LES ENCHAÎNÉS de Franck Chanloup

Par Patrick le 05/04/2021, publié dans auventdesiles, chroniques, roman

Le résumé de la maison d'édition

LES ENCHAÎNÉS - Franck Chanloup - Éditions Au Vent des Îles - 222 p. avril 2021

Vieux cliché, couleur sépia, deux forçats du bagne de Nouméa, coiffés d'un large chapeau, l'un assis sur un rocher, tenant une longue barre à mine, l'autre debout, les mains appuyées sur un manche de pioche, devant un à-pic de roche.

1868, Sarthe. Victor est le cadet d’une famille de brigands qui enchaîne les menus larcins. Jusqu’au jour où une agression tourne mal : il se voit contraint par son paternel de se laisser accuser du meurtre commis par son frère. À tout juste seize ans, il est incarcéré au Mans puis au bagne de Toulon. Le début de son calvaire pénitentiaire l’enchaîne à une vie de malheur. C’est alors qu’il rencontre Léopold Lebeau, un prisonnier communard idéaliste et indomptable…

1872, arrivée en Nouvelle-Calédonie. Les forçats envoyés au bagne de La Nouvelle, à Nouméa, partagent les conditions sordides et les punitions éprouvantes d’une détention placée sous la férule de gardiens sans pitié. Bravant l’impossible, un audacieux projet d’évasion voit le jour…

La mort lente...

Octobre 1868, à Rouillon, village de la Sarthe, le père Chartieu, voleur et ivrogne professionnel, a entraîné ses deux fils, Alphonse, son aîné, et Victor, quinze ans, dans une virée pickpocket et cambriolage. Juste avant de rentrer dans leur bicoque, qui abrite également Henriette et Gustave, épouse et jeune fils d’Alphonse, celui-ci décide de grimper à l’étage d’une maison bourgeoise afin d’améliorer leur butin.

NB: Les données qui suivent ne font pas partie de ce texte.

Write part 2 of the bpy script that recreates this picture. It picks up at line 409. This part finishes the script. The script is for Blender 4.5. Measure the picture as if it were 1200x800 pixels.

Tout y est éteint et Alphonse est un as de l’escalade silencieuse et de l’effraction discrète. Manque de chance, le « cassement » tourne mal et le monte-en-l’air est contraint pour s’échapper de poignarder le bourgeois. Comme ce n’était pas le jour de la famille Chatrieu, les trois lascars rencontrent une patrouille de gendarmes qui les prend en flagrant délit.

Le père Chartieu, sait qu’il n’échappera pas à la guillotine, son palmarès parle pour lui, il parvient tout de même à convaincre le jeune Victor d’endosser le meurtre et d’innocenter Alphonse qui a charge de famille. L’adolescent se voit donc enfermé à la prison du Vert-Galant, dans des conditions épouvantables jusqu’à son procès, qui, comme prévu, condamne le père à mort, relaxe Alphonse, Victor écope de neuf années de relégation en Guyane ou en Nouvelle-Calédonie, selon les besoins des colonies.

Victor n’avait pas l’âme d’un brigand, son grand rêve était d’ouvrir une échoppe de cordonnier. Pour faire avancer ce projet, il travaillait, lorsque son père lui en laissait le loisir, chez André Chenaval pour 15 centimes par jour et apprenait le métier. Il avait déjà fait tous les comptes, savait qu’il lui suffirait de 24 francs afin d’acquérir les outils nécessaires et économisait. Tout cela était terminé désormais.

Le transfert de Victor jusqu’au bagne de Toulon est un calvaire, les bancs en bois brut des carrioles sont si inconfortables qu’elles blessent les prisonniers qui n’ont plus de peau sur les fesses, un supplice qui dure. Une fois sur place, l’adolescent apprend les rudiments de la vie de bagnard, à baisser les yeux, à exister le moins possible aux yeux des gardes, surtout de Lapierre, leur chef, un sadique qui n’aime rien tant qu’abuser de ses prérogatives en matière de châtiments en frappant les récalcitrants à coups de corde goudronnée, et autres atrocités.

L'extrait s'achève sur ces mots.